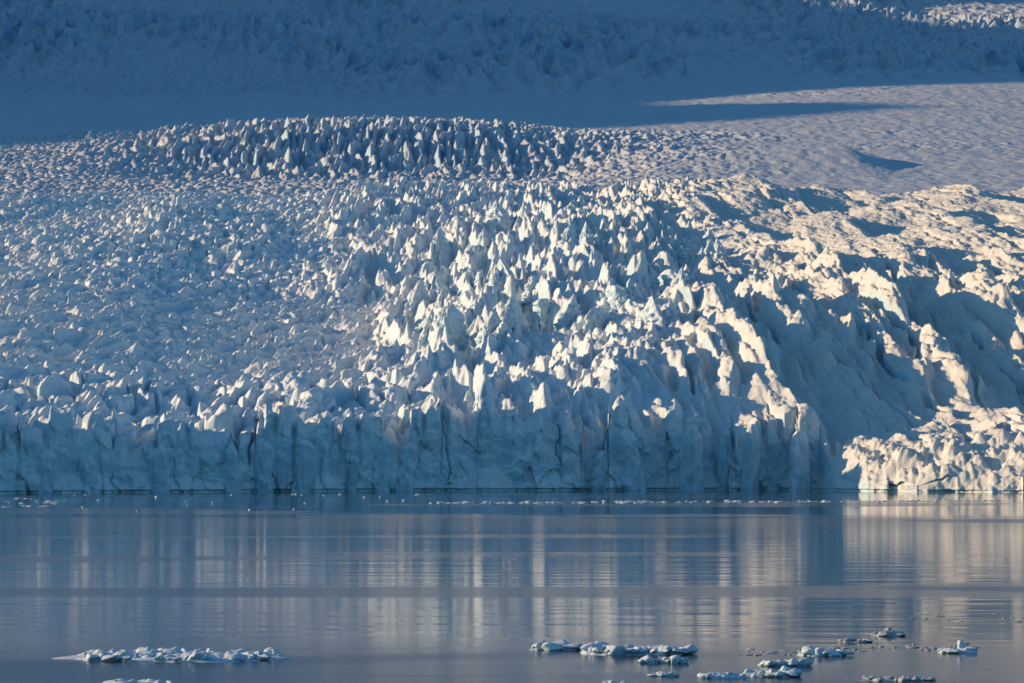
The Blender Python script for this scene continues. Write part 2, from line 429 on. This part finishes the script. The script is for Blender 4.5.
# rubble fans at the foot, tide notch at the waterline
fan = np.clip(noise(Xc / 22, Zc * 0 + 1.1, 86) + .25, 0, 1) * 9
body = body - fan * np.clip(1 - Zc / (3 + fan * .7), 0, 1) 
body = body + 1.6 * (1 - ss(Zc, .5, 1.1))
rub = crags(Xc / 5, Zc / 4, 87) * 2.5 + fbm(Xc / 3, Zc / 3, 88, 4) * .8
Xw = Xc + 1.6 * noise(Xc / 7, Zc / 9, 92) + .5 * noise(Xc / 2, Zc / 3, 93) + .1 * Zc; Zw = Zc + 2 * noise(Xc / 6, Zc / 8, 94)
body = body - rub * ap * np.minimum(1, (1 - t) * 2.2)
body = body - (3.6 * blocks(Xw / 10, Zw / 24, 89, .001)[0] + 1.3 * blocks(Xw / 4.4, Zw / 9, 91, .001)[0] + .7 * crags(Xc / 3.2, Zc / 7, 90)) * (1 - ap) * np.minimum(1, (1 - t) * 5)
Pc = np.stack([u[None, :] * body, body, Zc], -1)
Pt = np.stack([Xt, Yt, Zt], -1)
P = np.concatenate([Pc, Pt], 0)
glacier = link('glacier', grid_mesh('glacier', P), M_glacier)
tag(glacier, 'crevassed blue and white glacier tongue ending in an ice cliff at the water', 'glacier', kind='structure')

# ------------------------------------------------------------------ plateau with the ice hump, slope behind
def sheet(name, y0, y1, rows, cols, mat, label, cat, power=1.0):
    p = np.linspace(-320, 1360, cols, dtype=f32)
    yy = (y0 + (y1 - y0) * np.linspace(0, 1, rows, dtype=f32) ** power)[:, None]
    Y = np.broadcast_to(yy, (rows, cols)).copy()
    X = ((p - 512) / F)[None, :] * Y
    Z = far_land(X, Y)
    if name == 'snowfield':       # tuck the near edge under the tongue
        Z = Z - 14 * (1 - ss(Y, 2460, 2560))
    return tag(link(name, grid_mesh(name, np.stack([X, Y, Z], -1)), mat), label, cat, kind='structure')
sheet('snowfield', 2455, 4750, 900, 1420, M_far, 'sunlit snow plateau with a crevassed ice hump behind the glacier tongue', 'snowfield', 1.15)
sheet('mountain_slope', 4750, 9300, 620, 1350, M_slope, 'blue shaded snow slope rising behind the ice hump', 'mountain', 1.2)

# ------------------------------------------------------------------ the mountain west of the fjord that shades the far slope
RX = -2300.0
# the skyline of this ridge sets where its shadow ends: (bearing, distance) of the shadow's tips on the snow
TIPS = [(-330, 2650), (-160, 3050), (0, 3330), (130, 3520), (400, 3640), (570, 3720), (760, 3850), (935, 4060), (850, 4190), (690, 4290), (660, 4400),
        (830, 4560), (1040, 4740), (1260, 4950), (1300, 5600), (1220, 6100), (1030, 6350), (940, 6700), (860, 7000), (700, 8300)]
tp = np.array(TIPS, f32)
tx = (tp[:, 0] - 512) / F * tp[:, 1]
tz = far_land(tx, tp[:, 1])
tR = tz + (tx - RX) / math.cos(SUN_A) * math.tan(SUN_E)
tY = tp[:, 1] + (tx - RX) * math.tan(SUN_A)
order = np.argsort(tY); tY = tY[order]; tR = tR[order]
def ridge_h(Y):
    return np.interp(Y, np.concatenate([[1500, tY[0] - 500], tY, [tY[-1] + 1500]]), np.concatenate([[40, tR[0] * .55], tR, [700]]))
def mountain():
    ys = np.linspace(1300, 11000, 640, dtype=f32); xs = np.linspace(-900, 900, 91, dtype=f32)
    Y, D = np.meshgrid(ys, xs, indexing='ij')
    fall = 1 - np.abs(D) / 900
    R = ridge_h(Y)
    Z = R * fall - 60 + fbm(D / 260, Y / 260, 95, 5) * 45 * np.clip(np.abs(D) / 250, 0, 1) + 4 * noise(Y / 70, D * 0, 96)
    return np.stack([RX + D, Y, np.maximum(Z + 60 * fall, -20)], -1)
tag(link('mountain', grid_mesh('mountain', mountain()), rock_material()), 'dark rock and snow mountain rising west of the glacier', 'mountain', kind='structure')

# ------------------------------------------------------------------ water
me = bpy.data.meshes.new('water')
S = 6000
me.from_pydata([(-S, -200, 0), (S, -200, 0), (S, 5200, 0), (-S, 5200, 0)], [], [(0, 1, 2, 3)])
water = tag(link('water', me, water_material()), 'calm grey blue fjord water reflecting the ice', 'water', kind='structure')


# ------------------------------------------------------------------ standing ice: pillars at the cliff, pinnacles in the icefall
def tower_mesh(name, w, d, h, seed, peak, n=40, rows=34, rug=1.0):
    """a faceted ice tower on a lopsided polygon, closing to a short knife edge; base sunk below z = 0"""
    r = random.Random(seed)
    k = r.randint(5, 7)
    angs = sorted((i + r.uniform(-.35, .35)) / k * 2 * math.pi for i in range(k))
    dist = [r.uniform(.72, 1.0) for _ in range(k)]
    th = np.linspace(0, 2 * math.pi, n, endpoint=False)
    rad = np.full(n, 9.0)
    for a, q in zip(angs, dist):
        c = np.cos(th - a)
        rad = np.where(c > .05, np.minimum(rad, q / np.maximum(c, .05)), rad)
    rad = np.minimum(rad, 1.35)
    sink = (.35 if peak < .5 else 1.1) * h
    t = np.linspace(0, 1, rows)[:, None]
    z = -sink + (h + sink) * t
    f = np.clip(z / h, 0, 1)
    shoulder = r.uniform(.72, .9) if peak < .5 else r.uniform(.1, .3)
    prof = np.where(f < shoulder, 1 - .18 * f / shoulder, .82 * np.clip((1 - f) / (1 - shoulder), 0, 1) ** (.4 if peak < .5 else .95))
    prof = prof + .25 * np.clip(-z / h, 0, .7)
    lean = np.array([r.uniform(-.16, .16), r.uniform(-.1, .2)])
    rx = w * (prof * (1 - .0 * f)); ry = d * (prof * .82 + .18 * (prof > 0) * (1 - f))
    X = rx * rad * np.cos(th) + lean[0] * z; Y = ry * rad * np.sin(th) + lean[1] * z
    Z = z + 0 * th
    # ragged skyline: the top is cut by a tilted, broken plane
    tilt = r.uniform(-.5, .5) * (1 if peak < .5 else .25)
    Z = Z + f ** 3 * (tilt * X)
    sx = seed * 13.7
    dn = fbm((X + Y * .7) / (w * .55) + sx, Z / (h * .3) + sx, seed % 97, 4, .55) * .22 * w * rug + crags((th * 3.0 + 0 * Z + sx).astype(f32), (Z / (h * .33) + sx).astype(f32), seed % 89) * .3 * w * rug - .08 * w
    dn = dn * (1 - .3 * f)
    X = X + np.cos(th) * dn * np.minimum(1, (1 - t) * 5); Y = Y + np.sin(th) * dn * np.minimum(1, (1 - t) * 5)
    P = np.stack([X, Y, Z], -1).astype(f32)
    P = np.concatenate([P, P[:, :1]], 1)
    return grid_mesh(name, P)

def bearing_point(px, Y): return (px - 512) / F * Y

# pillars: (px, height in m, half width, label, group); their feet stand in the water against the cliff
front_y = lambda px: float(np.interp(px, pxs, Pc[14, :, 1]))
PILLARS = [
 (352, 15, 2.0, 'thin blue ice needle standing free at the foot of the cliff'),
 (380, 23, 4.2, 'broad tall ice pillar just right of the thin ice needle'),
 (404, 20, 4.6, 'wide ice pillar two places right of the thin ice needle'),
 (160, 18, 4.4, 'mid sized blue ice pillar third from the left end of the cliff'),
 (262, 20, 4.8, 'broad blue ice pillar directly right of a narrow one in the left half of the cliff'),
 (300, 22, 4.4, 'tall ice pillar next to the left of the thin ice needle'),
 (232, 19, 3.0, 'narrow ice pillar at the left of a broad one in the left half of the cliff'),
 (90, 16, 4.6, 'shortest squat ice pillar second from the left end of the cliff'),
 (40, 18, 4.0, 'leftmost ice pillar of the cliff'),
 (600, 17, 4.2, 'low ice pillar just left of the widest slab of the cliff'),
 (634, 26, 6.5, 'widest ice slab standing in front of the middle of the cliff'),
 (694, 27, 4.6, 'tall smooth blue ice pillar next right of the widest slab'),
 (722, 25, 3.6, 'slim ice pillar between two tall broader ones right of the middle of the cliff'),
 (748, 27, 4.2, 'tall blue ice pillar directly right of the slim one'),
 (772, 20, 4.4, 'shorter ice pillar second from the right end of the cliff'),
 (800, 25, 4.2, 'rightmost ice pillar, at the corner where the cliff meets the sunlit rubble'),
]
for i, (px, h, hw, lab) in enumerate(PILLARS):
    yy = front_y(px) + .1 * hw
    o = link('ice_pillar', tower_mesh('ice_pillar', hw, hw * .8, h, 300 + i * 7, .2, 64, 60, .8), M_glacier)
    o.location = (bearing_point(px, yy), yy, -.5)
    tag(o, lab, 'ice pillar', 'ice pillars along the cliff')

rs = random.Random(21)
SER = []
tries = 0
while len(SER) < 70 and tries < 6000:
    tries += 1
    px = rs.uniform(420, 720); Y = rs.uniform(1720, 2180)
    X = bearing_point(px, Y); row = float(rowof(Y))
    if row > 305 and px > 680: continue
    if any(abs(X - a) < 10 and abs(Y - b) < 30 for a, b, _ in SER): continue
    SER.append((X, Y, row))
for i, (X, Y, row) in enumerate(SER):
    z = float(top_z(np.array([[X]], f32), np.array([[Y]], f32), np.array([[1500]], f32))[0, 0])
    shr = (AY - Y) / AR
    h = (rs.uniform(8, 13) + 7 * rs.random() ** 2) * shr * 1.25
    o = link('serac', tower_mesh('serac', h * rs.uniform(.26, .42), h * rs.uniform(.7, 1.2), h, 900 + i * 11, .9 if i % 3 or row < 285 else .3, 64, 56, 1.7), M_glacier)
    o.location = (X, Y, z - .3 * h); o.rotation_euler.z = rs.uniform(-.45, .35)
    tag(o, 'sharp white and blue ice pinnacle in the crowded middle of the icefall', 'serac', 'sharp seracs crowding the middle of the glacier')

# ------------------------------------------------------------------ floating ice
def lump_mesh(name, rx, ry, rz, seed, sub=3):
    import bmesh
    bm = bmesh.new(); bmesh.ops.create_icosphere(bm, subdivisions=sub, radius=1)
    co = np.array([v.co[:] for v in bm.verts], f32)
    n = fbm(co[:, 0] * 1.1 + seed * 3.1 + co[:, 2], co[:, 1] * 1.1 - seed * 1.7 + co[:, 2] * .8, seed % 83, 4, .55)
    r_ = random.Random(seed + 5)
    co = co * (1 + .45 * n[:, None])
    for _ in range(5):      # broken flat facets
        d = np.array([r_.uniform(-1, 1), r_.uniform(-1, 1), r_.uniform(-.2, 1)], f32); d /= np.linalg.norm(d)
        ex = co @ d - r_.uniform(.45, .8)
        co = co - np.clip(ex, 0, None)[:, None] * d[None, :] * .9
    co *= np.array([rx, ry, rz], f32)
    for v, c in zip(bm.verts, co): v.co = c.tolist()
    for f in bm.faces: f.smooth = True
    me = bpy.data.meshes.new(name); bm.to_mesh(me); bm.free()
    return me

def slab_mesh(name, rx, ry, thick, seed, n=96, m=26):
    th = np.linspace(0, 2 * math.pi, n + 1)
    ring = np.linspace(0, 1, m)[:, None]
    out = 1 + .30 * noise(np.cos(th) * 1.4 + seed * 5.3, np.sin(th) * 1.4 - seed, 5) + .14 * noise(np.cos(th) * 5 + seed, np.sin(th) * 5 - seed, 6) + .05 * noise(np.cos(th) * 14 + seed, np.sin(th) * 14, 7)
    X = rx * out * ring * np.cos(th); Y = ry * out * ring * np.sin(th)
    top = thick * (1 - ring ** 7) * (.7 + .5 * noise(X / 1.1 + seed, Y / 1.6, 8) + .25 * noise(X / .4 + seed, Y / .5, 9))
    P1 = np.stack([X, Y, top - .02 + 0 * X], -1)
    r2 = np.linspace(1, .6, 6)[:, None]
    P2 = np.stack([rx * out * r2 * np.cos(th), ry * out * r2 * np.sin(th), -.03 - .9 * (1 - r2) + 0 * th[None, :]], -1)
    return grid_mesh(name, np.concatenate([P1, P2], 0).astype(f32))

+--

Required task -> Start at the line with "sheet('snowfield', 2455, 4750, 900, 1420, M_far, 'sunlit", stop at the line with "sheet('mountain_slope', 4750, 9300, 620, 1350, M_slope, 'blue", and return every line in that stretch exactly, those two included.

Finished task ->
sheet('snowfield', 2455, 4750, 900, 1420, M_far, 'sunlit snow plateau with a crevassed ice hump behind the glacier tongue', 'snowfield', 1.15)
sheet('mountain_slope', 4750, 9300, 620, 1350, M_slope, 'blue shaded snow slope rising behind the ice hump', 'mountain', 1.2)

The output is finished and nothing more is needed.